Russell became something of a guilty pleasure, a filmmaker who was overtaken (as, say, DePalma?) by his strengths and forget how to moderate his passions. But in this movie Russell is in top form: the camera movement alone makes this required viewing for anyone interested in the technical aspects of the art; the acting is top-notch, as are the sets and costumes. A cornucopia of images lives on after viewing, with my favorite Glenda Jackson facing down the bulls on Oliver Reed's estate. Soothing the saving beasts, indeed. A close second is Oliver Reed's snowy suicide, a sacrifice to his crazy mother, weak father, and an inability to meet Jackson's loving demands. Nothing more can be said about the famous nude wrestling scene - except the obvious point that Hollywood has no actors today brave enough to carry out a similar tryst.

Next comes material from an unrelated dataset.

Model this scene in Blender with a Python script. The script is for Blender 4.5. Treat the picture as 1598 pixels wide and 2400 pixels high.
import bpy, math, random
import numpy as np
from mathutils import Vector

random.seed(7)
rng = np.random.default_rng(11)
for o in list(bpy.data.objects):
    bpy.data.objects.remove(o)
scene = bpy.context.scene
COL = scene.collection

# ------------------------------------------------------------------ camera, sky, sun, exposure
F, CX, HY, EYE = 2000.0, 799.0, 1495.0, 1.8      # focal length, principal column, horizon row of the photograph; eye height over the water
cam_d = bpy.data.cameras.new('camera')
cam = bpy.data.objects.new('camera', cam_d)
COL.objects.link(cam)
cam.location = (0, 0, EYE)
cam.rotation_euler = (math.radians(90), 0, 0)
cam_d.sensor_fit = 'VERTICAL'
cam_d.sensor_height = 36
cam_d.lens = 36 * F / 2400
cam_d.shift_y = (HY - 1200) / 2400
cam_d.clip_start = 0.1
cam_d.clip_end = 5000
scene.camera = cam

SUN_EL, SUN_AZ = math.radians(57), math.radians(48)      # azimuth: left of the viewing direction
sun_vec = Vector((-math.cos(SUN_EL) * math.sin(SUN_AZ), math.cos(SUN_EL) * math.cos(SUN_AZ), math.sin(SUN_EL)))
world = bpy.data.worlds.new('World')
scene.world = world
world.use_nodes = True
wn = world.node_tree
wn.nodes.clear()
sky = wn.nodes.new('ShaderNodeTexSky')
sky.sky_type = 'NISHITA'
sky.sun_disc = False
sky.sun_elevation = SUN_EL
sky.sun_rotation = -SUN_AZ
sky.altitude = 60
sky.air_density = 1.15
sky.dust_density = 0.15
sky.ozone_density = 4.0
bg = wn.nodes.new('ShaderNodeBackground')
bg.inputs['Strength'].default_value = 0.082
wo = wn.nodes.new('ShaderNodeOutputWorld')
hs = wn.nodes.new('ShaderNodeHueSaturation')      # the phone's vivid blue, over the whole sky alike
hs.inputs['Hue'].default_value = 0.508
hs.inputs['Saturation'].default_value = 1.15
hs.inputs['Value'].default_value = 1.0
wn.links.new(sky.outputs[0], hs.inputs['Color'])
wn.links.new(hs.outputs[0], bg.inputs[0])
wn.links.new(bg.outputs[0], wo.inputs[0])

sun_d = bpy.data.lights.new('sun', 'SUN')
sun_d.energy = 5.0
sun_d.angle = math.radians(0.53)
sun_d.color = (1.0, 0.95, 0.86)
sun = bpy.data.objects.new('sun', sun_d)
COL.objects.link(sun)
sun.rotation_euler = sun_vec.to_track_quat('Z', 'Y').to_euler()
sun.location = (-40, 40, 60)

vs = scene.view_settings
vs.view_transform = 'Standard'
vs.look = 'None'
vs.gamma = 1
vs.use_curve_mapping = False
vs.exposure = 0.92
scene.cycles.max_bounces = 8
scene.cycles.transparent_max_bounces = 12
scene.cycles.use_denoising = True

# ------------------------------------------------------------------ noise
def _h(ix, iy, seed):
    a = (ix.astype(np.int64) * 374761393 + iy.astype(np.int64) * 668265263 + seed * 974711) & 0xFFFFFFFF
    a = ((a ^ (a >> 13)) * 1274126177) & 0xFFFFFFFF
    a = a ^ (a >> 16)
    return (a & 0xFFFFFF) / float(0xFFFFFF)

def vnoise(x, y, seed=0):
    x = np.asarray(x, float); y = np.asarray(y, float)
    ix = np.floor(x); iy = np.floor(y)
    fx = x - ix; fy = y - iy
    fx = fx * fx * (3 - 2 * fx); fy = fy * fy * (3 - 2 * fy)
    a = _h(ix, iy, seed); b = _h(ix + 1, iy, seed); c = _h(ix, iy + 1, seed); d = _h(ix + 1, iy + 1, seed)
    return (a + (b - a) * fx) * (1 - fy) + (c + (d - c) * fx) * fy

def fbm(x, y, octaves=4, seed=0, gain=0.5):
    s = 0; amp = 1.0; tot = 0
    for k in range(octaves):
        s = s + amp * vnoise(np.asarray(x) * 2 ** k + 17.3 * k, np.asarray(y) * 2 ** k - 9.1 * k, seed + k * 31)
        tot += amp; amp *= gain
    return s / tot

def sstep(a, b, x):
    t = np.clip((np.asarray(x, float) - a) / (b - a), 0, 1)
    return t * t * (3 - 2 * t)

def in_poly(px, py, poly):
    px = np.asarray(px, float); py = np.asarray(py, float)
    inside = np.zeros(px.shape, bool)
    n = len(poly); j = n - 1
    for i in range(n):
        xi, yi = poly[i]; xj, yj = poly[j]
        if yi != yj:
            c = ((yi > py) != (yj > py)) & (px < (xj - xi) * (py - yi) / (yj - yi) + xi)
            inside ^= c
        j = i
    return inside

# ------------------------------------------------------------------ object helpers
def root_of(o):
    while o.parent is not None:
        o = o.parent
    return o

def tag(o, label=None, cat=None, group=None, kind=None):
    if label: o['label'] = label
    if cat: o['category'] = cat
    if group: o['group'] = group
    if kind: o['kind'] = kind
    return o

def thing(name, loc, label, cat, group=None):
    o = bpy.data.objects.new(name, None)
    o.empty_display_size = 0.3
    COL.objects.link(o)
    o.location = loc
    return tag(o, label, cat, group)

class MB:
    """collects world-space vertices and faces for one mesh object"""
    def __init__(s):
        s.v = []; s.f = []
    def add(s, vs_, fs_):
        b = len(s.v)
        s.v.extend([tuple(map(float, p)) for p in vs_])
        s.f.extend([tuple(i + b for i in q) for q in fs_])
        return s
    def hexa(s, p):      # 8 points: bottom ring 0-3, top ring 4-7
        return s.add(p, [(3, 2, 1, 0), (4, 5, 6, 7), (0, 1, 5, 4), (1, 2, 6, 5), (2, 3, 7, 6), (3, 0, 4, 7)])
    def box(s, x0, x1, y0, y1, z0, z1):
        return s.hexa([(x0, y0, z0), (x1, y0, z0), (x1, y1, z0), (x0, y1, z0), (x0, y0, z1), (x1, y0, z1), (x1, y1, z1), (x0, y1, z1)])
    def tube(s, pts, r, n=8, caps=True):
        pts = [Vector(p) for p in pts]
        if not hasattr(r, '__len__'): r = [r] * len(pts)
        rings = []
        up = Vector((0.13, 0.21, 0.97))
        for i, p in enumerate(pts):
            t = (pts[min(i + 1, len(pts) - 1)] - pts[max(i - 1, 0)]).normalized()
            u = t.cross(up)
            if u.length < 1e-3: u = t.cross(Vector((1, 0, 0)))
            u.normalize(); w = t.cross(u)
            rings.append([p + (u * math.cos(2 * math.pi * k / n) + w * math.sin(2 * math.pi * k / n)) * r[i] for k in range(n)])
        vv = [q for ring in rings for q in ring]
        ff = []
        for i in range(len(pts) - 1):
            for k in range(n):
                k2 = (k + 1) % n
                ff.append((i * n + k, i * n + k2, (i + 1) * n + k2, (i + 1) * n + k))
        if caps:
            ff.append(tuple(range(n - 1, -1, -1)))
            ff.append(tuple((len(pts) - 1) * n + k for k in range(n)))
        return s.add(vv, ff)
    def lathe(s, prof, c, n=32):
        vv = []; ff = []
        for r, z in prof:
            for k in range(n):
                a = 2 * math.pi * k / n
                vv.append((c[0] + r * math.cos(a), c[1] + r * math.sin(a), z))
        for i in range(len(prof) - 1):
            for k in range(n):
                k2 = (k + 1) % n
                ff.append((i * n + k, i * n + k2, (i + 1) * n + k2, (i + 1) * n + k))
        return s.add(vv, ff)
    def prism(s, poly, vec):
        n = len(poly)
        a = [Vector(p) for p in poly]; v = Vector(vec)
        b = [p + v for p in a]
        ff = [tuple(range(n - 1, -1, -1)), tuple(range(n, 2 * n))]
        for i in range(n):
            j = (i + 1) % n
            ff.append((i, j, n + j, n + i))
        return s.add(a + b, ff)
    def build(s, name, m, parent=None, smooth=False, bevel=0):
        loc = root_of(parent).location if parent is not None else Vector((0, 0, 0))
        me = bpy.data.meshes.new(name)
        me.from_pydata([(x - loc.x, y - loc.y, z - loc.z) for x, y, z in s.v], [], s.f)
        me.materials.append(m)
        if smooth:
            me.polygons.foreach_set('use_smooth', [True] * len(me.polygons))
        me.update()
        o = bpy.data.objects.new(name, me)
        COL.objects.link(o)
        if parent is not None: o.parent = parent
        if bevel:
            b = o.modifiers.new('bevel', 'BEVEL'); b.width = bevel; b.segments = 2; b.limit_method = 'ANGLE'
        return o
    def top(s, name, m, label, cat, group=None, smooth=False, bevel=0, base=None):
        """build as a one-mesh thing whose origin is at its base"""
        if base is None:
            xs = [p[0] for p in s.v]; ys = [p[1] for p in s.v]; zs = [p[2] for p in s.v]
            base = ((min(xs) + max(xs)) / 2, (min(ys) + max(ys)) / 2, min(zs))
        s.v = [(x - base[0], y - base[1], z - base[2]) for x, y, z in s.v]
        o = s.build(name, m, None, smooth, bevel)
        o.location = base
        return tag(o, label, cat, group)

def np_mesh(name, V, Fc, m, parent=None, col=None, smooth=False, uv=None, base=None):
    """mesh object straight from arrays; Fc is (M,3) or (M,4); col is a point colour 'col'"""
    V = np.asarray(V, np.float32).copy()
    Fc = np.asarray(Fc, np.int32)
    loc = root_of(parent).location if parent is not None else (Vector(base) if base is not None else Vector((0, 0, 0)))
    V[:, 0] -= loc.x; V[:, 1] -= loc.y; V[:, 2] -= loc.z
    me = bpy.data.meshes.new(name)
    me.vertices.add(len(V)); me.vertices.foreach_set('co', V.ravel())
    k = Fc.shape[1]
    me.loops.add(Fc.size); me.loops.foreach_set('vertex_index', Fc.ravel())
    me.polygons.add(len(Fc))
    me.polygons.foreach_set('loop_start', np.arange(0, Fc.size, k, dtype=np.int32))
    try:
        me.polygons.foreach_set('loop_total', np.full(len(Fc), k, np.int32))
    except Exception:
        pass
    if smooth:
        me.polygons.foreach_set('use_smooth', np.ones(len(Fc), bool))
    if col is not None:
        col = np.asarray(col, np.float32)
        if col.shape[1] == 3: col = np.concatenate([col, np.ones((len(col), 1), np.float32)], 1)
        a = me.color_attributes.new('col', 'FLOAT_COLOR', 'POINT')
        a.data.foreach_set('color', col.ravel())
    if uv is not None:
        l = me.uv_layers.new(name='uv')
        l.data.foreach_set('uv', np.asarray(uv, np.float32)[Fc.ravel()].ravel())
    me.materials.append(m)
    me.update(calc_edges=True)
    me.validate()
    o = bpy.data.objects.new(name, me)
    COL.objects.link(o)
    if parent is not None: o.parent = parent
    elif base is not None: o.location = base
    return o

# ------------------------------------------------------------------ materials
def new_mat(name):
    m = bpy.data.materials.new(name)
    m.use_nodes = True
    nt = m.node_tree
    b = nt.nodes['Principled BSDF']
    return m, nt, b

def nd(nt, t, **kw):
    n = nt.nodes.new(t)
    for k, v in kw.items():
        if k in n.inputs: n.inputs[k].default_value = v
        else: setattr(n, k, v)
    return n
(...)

Shifting POVs and the lack of a strong plot eventually enervates the story and the first half is far more memorable than the second. There's relief when the curtain falls, not real desire to stay with the (remaining) characters any longer. As the final freeze-frame acknowledges, divisions in what we want from love will always separate us, and not just along gender lines, as most movies would have it.

Still, for the triumvirate of exceptional acting (Bates, Jackson, Reed), the indelible images and camera movement, and the bravado that Russell brought to its screen telling, Women in Love deserves a look.